══ Provided data ══

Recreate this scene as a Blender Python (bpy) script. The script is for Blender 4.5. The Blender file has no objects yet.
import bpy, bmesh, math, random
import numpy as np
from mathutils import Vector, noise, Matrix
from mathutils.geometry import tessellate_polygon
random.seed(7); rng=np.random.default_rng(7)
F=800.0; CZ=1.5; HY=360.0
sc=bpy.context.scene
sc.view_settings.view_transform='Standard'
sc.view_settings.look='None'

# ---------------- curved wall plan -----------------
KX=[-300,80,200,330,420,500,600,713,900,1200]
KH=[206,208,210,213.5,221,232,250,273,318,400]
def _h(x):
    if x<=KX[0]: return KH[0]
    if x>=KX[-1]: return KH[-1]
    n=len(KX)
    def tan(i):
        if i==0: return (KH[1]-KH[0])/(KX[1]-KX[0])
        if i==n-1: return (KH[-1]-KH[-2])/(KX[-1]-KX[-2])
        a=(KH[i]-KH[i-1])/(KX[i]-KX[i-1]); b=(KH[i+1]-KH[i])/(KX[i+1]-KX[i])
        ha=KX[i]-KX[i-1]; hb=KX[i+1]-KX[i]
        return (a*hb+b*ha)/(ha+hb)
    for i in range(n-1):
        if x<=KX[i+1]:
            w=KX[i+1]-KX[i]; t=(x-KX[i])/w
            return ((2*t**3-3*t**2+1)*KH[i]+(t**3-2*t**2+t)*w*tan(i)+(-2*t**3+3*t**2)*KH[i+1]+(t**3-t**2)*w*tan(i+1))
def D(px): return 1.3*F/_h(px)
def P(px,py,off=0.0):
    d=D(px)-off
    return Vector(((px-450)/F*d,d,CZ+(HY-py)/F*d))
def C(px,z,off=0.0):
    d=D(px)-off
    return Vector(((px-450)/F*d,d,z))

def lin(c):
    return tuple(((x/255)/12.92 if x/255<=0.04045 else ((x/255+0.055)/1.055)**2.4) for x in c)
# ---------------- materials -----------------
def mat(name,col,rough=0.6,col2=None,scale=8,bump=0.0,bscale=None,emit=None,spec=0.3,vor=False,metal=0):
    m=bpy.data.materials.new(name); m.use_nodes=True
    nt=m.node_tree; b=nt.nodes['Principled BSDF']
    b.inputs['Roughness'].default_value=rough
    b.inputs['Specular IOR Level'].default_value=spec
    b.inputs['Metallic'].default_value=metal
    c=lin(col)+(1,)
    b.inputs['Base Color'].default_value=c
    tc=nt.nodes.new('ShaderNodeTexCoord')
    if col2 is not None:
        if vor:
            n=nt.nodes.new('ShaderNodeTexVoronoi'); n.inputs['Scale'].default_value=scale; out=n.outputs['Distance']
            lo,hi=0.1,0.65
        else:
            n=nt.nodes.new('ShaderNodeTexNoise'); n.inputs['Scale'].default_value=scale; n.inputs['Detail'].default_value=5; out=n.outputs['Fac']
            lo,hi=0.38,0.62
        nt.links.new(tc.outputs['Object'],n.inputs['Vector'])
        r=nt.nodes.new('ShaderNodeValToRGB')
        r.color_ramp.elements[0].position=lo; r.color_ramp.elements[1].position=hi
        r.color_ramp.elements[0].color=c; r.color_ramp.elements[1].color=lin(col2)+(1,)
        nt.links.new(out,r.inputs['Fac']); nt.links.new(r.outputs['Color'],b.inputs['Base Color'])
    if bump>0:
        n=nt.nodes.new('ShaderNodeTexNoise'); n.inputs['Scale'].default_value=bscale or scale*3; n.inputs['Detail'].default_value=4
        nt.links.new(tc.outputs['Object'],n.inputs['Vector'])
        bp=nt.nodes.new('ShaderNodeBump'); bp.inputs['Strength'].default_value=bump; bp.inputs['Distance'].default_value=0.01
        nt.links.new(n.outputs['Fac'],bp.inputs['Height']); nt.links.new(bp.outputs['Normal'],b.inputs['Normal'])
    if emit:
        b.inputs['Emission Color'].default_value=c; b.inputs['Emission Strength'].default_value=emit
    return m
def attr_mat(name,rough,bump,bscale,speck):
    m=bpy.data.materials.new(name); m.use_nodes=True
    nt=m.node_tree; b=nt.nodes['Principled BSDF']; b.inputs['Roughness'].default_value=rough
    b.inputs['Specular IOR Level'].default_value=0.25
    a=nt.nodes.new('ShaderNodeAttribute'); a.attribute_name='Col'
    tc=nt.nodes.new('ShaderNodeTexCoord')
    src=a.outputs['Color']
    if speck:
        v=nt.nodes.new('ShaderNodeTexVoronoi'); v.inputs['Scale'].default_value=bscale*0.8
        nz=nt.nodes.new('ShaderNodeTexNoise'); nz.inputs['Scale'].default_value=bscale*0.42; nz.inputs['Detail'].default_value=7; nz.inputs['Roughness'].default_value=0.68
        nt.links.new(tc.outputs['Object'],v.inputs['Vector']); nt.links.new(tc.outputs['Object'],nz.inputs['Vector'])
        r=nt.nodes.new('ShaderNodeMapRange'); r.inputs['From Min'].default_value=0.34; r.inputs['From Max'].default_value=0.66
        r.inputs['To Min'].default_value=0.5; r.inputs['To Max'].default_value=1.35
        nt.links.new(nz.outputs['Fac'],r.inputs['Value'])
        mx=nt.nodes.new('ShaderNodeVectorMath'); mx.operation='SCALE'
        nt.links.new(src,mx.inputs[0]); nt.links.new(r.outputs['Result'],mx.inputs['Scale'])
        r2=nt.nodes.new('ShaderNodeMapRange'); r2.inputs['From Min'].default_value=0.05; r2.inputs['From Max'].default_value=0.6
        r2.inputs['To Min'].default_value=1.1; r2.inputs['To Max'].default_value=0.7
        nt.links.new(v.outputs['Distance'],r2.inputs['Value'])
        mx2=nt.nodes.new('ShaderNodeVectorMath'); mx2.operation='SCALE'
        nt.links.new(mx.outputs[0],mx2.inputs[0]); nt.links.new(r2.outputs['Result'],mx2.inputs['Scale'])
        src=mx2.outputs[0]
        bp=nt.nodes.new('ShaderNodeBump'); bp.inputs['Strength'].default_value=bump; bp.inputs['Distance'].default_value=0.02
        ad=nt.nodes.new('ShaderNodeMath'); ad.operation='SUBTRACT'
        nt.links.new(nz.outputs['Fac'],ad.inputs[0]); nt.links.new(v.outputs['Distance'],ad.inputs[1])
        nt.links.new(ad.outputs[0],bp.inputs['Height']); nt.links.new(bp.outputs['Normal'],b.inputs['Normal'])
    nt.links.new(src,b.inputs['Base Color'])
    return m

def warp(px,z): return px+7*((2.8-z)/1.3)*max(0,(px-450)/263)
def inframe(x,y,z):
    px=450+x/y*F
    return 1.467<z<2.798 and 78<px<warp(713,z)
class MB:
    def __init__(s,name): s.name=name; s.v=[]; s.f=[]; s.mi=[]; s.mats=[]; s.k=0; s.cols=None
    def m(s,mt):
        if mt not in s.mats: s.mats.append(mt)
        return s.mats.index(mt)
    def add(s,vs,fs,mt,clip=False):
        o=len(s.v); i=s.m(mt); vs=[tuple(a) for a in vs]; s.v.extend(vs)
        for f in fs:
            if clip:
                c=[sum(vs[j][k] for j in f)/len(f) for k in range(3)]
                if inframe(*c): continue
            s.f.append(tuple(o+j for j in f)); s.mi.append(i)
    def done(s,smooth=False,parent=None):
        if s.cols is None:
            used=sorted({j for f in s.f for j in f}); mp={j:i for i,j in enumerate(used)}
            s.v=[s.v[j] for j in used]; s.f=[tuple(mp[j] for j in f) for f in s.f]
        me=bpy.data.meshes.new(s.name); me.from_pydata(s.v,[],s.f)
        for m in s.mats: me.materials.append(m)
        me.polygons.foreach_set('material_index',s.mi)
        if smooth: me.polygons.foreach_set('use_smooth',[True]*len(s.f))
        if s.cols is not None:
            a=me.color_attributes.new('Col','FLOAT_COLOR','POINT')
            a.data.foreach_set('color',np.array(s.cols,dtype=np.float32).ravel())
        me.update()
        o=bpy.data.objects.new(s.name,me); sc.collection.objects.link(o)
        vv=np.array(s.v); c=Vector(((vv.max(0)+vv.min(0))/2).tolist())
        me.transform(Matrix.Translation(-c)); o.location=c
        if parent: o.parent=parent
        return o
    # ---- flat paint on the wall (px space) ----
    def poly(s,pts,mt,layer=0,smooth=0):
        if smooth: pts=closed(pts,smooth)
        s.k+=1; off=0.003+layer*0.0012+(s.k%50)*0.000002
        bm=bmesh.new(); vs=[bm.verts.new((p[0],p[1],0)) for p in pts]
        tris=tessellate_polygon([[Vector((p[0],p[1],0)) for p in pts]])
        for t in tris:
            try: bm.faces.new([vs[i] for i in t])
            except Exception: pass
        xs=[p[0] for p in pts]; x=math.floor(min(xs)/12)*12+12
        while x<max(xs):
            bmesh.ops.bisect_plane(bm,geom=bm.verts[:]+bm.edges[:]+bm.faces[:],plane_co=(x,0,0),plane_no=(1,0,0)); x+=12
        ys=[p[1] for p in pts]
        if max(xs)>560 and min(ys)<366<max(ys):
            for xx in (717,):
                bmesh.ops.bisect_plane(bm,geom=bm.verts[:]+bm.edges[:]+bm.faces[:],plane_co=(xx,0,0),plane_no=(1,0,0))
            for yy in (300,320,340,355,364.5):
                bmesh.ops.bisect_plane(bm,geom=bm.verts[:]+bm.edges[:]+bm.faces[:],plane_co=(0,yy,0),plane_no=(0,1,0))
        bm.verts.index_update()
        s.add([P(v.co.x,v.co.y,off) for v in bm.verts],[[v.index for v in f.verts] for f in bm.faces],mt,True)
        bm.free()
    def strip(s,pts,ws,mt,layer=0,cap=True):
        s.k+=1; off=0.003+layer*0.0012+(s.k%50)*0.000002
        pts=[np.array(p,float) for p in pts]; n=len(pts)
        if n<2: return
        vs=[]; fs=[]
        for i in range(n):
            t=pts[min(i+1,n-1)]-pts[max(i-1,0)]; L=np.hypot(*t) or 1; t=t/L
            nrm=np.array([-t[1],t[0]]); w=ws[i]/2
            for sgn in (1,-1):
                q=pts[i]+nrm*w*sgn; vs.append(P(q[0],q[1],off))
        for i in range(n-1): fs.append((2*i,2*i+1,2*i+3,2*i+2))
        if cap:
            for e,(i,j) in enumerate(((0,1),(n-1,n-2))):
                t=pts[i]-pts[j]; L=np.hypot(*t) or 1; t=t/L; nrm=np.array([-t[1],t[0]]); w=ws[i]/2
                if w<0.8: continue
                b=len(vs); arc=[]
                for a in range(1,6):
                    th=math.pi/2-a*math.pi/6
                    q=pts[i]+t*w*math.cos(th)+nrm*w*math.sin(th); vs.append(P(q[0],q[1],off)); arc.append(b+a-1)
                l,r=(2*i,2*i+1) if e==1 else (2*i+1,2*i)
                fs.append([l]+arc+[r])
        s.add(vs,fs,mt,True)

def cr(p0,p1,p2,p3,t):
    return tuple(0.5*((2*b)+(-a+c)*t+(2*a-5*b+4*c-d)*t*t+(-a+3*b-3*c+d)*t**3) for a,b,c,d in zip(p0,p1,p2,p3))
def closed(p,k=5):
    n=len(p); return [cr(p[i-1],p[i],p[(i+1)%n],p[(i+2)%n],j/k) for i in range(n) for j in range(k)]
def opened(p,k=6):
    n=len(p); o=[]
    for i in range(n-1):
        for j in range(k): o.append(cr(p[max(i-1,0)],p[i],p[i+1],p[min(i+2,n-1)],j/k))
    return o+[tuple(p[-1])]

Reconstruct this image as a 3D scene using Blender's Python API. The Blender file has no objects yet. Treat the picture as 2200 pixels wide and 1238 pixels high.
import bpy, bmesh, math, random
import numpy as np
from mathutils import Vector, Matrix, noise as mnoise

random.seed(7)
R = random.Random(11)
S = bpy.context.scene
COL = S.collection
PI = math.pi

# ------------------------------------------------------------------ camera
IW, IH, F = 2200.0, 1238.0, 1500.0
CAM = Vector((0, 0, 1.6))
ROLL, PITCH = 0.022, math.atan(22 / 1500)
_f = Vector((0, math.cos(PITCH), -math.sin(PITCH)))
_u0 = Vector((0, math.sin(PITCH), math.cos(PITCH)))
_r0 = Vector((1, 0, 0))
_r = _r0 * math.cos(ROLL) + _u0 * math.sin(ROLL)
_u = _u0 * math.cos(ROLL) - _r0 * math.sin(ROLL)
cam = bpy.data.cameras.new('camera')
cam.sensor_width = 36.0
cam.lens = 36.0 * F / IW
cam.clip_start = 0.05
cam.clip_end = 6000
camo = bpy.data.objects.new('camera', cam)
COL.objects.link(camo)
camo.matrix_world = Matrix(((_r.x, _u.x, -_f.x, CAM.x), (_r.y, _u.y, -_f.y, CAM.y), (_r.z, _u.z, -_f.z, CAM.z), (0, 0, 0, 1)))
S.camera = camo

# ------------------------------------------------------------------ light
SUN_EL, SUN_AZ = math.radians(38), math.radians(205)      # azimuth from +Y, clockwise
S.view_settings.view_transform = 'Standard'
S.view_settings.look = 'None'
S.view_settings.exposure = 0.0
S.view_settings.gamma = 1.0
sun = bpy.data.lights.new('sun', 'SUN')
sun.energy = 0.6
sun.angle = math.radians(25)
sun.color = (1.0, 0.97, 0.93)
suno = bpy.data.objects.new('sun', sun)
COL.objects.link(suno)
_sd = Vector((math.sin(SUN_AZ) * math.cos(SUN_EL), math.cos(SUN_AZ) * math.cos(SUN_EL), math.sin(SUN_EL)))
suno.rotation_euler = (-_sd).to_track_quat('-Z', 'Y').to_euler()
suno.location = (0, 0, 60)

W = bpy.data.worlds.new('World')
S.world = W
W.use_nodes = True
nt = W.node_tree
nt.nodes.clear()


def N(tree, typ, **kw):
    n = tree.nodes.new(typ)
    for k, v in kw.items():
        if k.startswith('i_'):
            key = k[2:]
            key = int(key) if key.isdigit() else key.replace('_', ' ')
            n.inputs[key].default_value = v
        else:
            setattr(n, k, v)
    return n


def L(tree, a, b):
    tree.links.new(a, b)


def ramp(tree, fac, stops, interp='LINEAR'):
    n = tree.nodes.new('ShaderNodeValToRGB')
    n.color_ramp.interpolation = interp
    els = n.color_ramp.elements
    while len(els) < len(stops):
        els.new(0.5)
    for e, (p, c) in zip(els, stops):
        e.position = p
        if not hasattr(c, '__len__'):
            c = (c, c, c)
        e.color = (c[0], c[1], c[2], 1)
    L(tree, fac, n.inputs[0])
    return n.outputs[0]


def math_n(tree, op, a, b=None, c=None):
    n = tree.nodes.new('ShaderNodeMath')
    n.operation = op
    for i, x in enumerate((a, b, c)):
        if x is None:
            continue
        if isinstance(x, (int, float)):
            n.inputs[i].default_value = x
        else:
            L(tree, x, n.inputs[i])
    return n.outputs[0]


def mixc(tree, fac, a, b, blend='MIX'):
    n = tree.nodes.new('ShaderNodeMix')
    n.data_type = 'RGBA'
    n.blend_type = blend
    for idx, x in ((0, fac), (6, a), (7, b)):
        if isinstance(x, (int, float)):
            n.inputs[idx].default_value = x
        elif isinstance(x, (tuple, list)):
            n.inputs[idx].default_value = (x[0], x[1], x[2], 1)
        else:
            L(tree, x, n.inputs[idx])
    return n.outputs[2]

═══

### What you will do
Search the data for "scene". Copy every line that has it.

### Correct answer
Recreate this scene as a Blender Python (bpy) script. The script is for Blender 4.5. The Blender file has no objects yet.
sc=bpy.context.scene
Reconstruct this image as a 3D scene using Blender's Python API. The Blender file has no objects yet. Treat the picture as 2200 pixels wide and 1238 pixels high.
S = bpy.context.scene